## Your goal
Reproduce the listing that follows with no differences at all.

## Recorded information
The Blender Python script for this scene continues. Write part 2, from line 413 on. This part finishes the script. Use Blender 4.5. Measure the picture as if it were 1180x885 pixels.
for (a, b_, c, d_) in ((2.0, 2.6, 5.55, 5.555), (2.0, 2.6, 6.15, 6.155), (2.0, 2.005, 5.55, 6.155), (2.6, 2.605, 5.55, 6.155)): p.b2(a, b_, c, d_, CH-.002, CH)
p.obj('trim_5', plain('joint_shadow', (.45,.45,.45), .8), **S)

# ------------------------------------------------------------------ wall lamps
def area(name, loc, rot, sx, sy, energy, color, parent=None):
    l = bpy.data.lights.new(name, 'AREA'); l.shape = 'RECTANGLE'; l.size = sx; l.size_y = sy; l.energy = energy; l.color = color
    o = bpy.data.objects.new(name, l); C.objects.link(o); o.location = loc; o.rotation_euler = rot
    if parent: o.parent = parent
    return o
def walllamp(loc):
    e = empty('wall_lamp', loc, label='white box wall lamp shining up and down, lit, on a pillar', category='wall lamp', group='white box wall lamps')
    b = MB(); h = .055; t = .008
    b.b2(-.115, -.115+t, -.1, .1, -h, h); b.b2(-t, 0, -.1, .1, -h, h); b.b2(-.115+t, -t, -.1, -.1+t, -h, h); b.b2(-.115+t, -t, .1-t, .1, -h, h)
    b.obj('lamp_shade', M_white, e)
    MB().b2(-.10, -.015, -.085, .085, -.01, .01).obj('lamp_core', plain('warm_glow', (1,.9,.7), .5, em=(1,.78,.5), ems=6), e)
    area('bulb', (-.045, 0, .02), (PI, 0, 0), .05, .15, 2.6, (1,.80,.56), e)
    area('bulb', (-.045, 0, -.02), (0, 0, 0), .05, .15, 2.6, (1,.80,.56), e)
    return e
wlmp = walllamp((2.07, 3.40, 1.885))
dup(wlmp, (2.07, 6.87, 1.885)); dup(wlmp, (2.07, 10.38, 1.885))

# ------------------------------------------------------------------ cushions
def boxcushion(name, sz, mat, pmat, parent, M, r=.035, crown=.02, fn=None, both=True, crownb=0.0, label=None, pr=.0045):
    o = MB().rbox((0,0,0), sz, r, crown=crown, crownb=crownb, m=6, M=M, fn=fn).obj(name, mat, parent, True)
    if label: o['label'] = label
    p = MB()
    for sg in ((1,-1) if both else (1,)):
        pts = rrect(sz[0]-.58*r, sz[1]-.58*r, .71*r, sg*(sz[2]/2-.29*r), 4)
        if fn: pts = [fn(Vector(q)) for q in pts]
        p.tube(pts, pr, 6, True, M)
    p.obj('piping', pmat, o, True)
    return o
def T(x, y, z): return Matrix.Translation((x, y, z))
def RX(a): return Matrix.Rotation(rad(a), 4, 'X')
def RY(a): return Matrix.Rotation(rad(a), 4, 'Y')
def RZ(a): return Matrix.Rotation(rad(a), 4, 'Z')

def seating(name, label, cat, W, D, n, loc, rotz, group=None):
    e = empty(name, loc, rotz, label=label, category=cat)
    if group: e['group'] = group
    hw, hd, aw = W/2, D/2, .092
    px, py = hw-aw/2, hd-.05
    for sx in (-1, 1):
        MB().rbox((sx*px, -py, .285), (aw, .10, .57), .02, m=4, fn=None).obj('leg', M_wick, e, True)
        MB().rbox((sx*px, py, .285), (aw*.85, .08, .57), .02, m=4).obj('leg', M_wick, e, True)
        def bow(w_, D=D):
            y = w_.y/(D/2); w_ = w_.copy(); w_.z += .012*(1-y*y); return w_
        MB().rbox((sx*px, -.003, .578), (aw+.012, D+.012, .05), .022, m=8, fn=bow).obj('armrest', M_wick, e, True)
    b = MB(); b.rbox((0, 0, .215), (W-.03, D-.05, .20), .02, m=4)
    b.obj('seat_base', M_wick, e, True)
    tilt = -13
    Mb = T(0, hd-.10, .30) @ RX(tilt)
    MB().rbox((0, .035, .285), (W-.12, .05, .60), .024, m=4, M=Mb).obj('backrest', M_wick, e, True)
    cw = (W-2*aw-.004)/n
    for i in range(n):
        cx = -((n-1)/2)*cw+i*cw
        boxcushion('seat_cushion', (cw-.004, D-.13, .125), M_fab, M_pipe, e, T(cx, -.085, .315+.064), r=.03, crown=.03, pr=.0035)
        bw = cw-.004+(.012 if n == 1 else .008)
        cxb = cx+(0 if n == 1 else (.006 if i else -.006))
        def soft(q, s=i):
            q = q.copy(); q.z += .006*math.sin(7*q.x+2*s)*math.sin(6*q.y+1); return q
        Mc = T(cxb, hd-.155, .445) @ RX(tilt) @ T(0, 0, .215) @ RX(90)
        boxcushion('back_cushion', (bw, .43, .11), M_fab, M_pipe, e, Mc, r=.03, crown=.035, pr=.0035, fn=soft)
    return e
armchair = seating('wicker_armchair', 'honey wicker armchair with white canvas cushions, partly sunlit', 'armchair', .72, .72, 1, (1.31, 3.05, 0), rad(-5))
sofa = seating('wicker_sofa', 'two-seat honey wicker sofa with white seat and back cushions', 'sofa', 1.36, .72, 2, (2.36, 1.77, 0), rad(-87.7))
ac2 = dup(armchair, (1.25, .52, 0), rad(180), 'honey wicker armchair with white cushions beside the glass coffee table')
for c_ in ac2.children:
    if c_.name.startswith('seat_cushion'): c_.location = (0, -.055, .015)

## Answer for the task
The Blender Python script for this scene continues. Write part 2, from line 413 on. This part finishes the script. Use Blender 4.5. Measure the picture as if it were 1180x885 pixels.
for (a, b_, c, d_) in ((2.0, 2.6, 5.55, 5.555), (2.0, 2.6, 6.15, 6.155), (2.0, 2.005, 5.55, 6.155), (2.6, 2.605, 5.55, 6.155)): p.b2(a, b_, c, d_, CH-.002, CH)
p.obj('trim_5', plain('joint_shadow', (.45,.45,.45), .8), **S)

# ------------------------------------------------------------------ wall lamps
def area(name, loc, rot, sx, sy, energy, color, parent=None):
    l = bpy.data.lights.new(name, 'AREA'); l.shape = 'RECTANGLE'; l.size = sx; l.size_y = sy; l.energy = energy; l.color = color
    o = bpy.data.objects.new(name, l); C.objects.link(o); o.location = loc; o.rotation_euler = rot
    if parent: o.parent = parent
    return o
def walllamp(loc):
    e = empty('wall_lamp', loc, label='white box wall lamp shining up and down, lit, on a pillar', category='wall lamp', group='white box wall lamps')
    b = MB(); h = .055; t = .008
    b.b2(-.115, -.115+t, -.1, .1, -h, h); b.b2(-t, 0, -.1, .1, -h, h); b.b2(-.115+t, -t, -.1, -.1+t, -h, h); b.b2(-.115+t, -t, .1-t, .1, -h, h)
    b.obj('lamp_shade', M_white, e)
    MB().b2(-.10, -.015, -.085, .085, -.01, .01).obj('lamp_core', plain('warm_glow', (1,.9,.7), .5, em=(1,.78,.5), ems=6), e)
    area('bulb', (-.045, 0, .02), (PI, 0, 0), .05, .15, 2.6, (1,.80,.56), e)
    area('bulb', (-.045, 0, -.02), (0, 0, 0), .05, .15, 2.6, (1,.80,.56), e)
    return e
wlmp = walllamp((2.07, 3.40, 1.885))
dup(wlmp, (2.07, 6.87, 1.885)); dup(wlmp, (2.07, 10.38, 1.885))

# ------------------------------------------------------------------ cushions
def boxcushion(name, sz, mat, pmat, parent, M, r=.035, crown=.02, fn=None, both=True, crownb=0.0, label=None, pr=.0045):
    o = MB().rbox((0,0,0), sz, r, crown=crown, crownb=crownb, m=6, M=M, fn=fn).obj(name, mat, parent, True)
    if label: o['label'] = label
    p = MB()
    for sg in ((1,-1) if both else (1,)):
        pts = rrect(sz[0]-.58*r, sz[1]-.58*r, .71*r, sg*(sz[2]/2-.29*r), 4)
        if fn: pts = [fn(Vector(q)) for q in pts]
        p.tube(pts, pr, 6, True, M)
    p.obj('piping', pmat, o, True)
    return o
def T(x, y, z): return Matrix.Translation((x, y, z))
def RX(a): return Matrix.Rotation(rad(a), 4, 'X')
def RY(a): return Matrix.Rotation(rad(a), 4, 'Y')
def RZ(a): return Matrix.Rotation(rad(a), 4, 'Z')

def seating(name, label, cat, W, D, n, loc, rotz, group=None):
    e = empty(name, loc, rotz, label=label, category=cat)
    if group: e['group'] = group
    hw, hd, aw = W/2, D/2, .092
    px, py = hw-aw/2, hd-.05
    for sx in (-1, 1):
        MB().rbox((sx*px, -py, .285), (aw, .10, .57), .02, m=4, fn=None).obj('leg', M_wick, e, True)
        MB().rbox((sx*px, py, .285), (aw*.85, .08, .57), .02, m=4).obj('leg', M_wick, e, True)
        def bow(w_, D=D):
            y = w_.y/(D/2); w_ = w_.copy(); w_.z += .012*(1-y*y); return w_
        MB().rbox((sx*px, -.003, .578), (aw+.012, D+.012, .05), .022, m=8, fn=bow).obj('armrest', M_wick, e, True)
    b = MB(); b.rbox((0, 0, .215), (W-.03, D-.05, .20), .02, m=4)
    b.obj('seat_base', M_wick, e, True)
    tilt = -13
    Mb = T(0, hd-.10, .30) @ RX(tilt)
    MB().rbox((0, .035, .285), (W-.12, .05, .60), .024, m=4, M=Mb).obj('backrest', M_wick, e, True)
    cw = (W-2*aw-.004)/n
    for i in range(n):
        cx = -((n-1)/2)*cw+i*cw
        boxcushion('seat_cushion', (cw-.004, D-.13, .125), M_fab, M_pipe, e, T(cx, -.085, .315+.064), r=.03, crown=.03, pr=.0035)
        bw = cw-.004+(.012 if n == 1 else .008)
        cxb = cx+(0 if n == 1 else (.006 if i else -.006))
        def soft(q, s=i):
            q = q.copy(); q.z += .006*math.sin(7*q.x+2*s)*math.sin(6*q.y+1); return q
        Mc = T(cxb, hd-.155, .445) @ RX(tilt) @ T(0, 0, .215) @ RX(90)
        boxcushion('back_cushion', (bw, .43, .11), M_fab, M_pipe, e, Mc, r=.03, crown=.035, pr=.0035, fn=soft)
    return e
armchair = seating('wicker_armchair', 'honey wicker armchair with white canvas cushions, partly sunlit', 'armchair', .72, .72, 1, (1.31, 3.05, 0), rad(-5))
sofa = seating('wicker_sofa', 'two-seat honey wicker sofa with white seat and back cushions', 'sofa', 1.36, .72, 2, (2.36, 1.77, 0), rad(-87.7))
ac2 = dup(armchair, (1.25, .52, 0), rad(180), 'honey wicker armchair with white cushions beside the glass coffee table')
for c_ in ac2.children:
    if c_.name.startswith('seat_cushion'): c_.location = (0, -.055, .015)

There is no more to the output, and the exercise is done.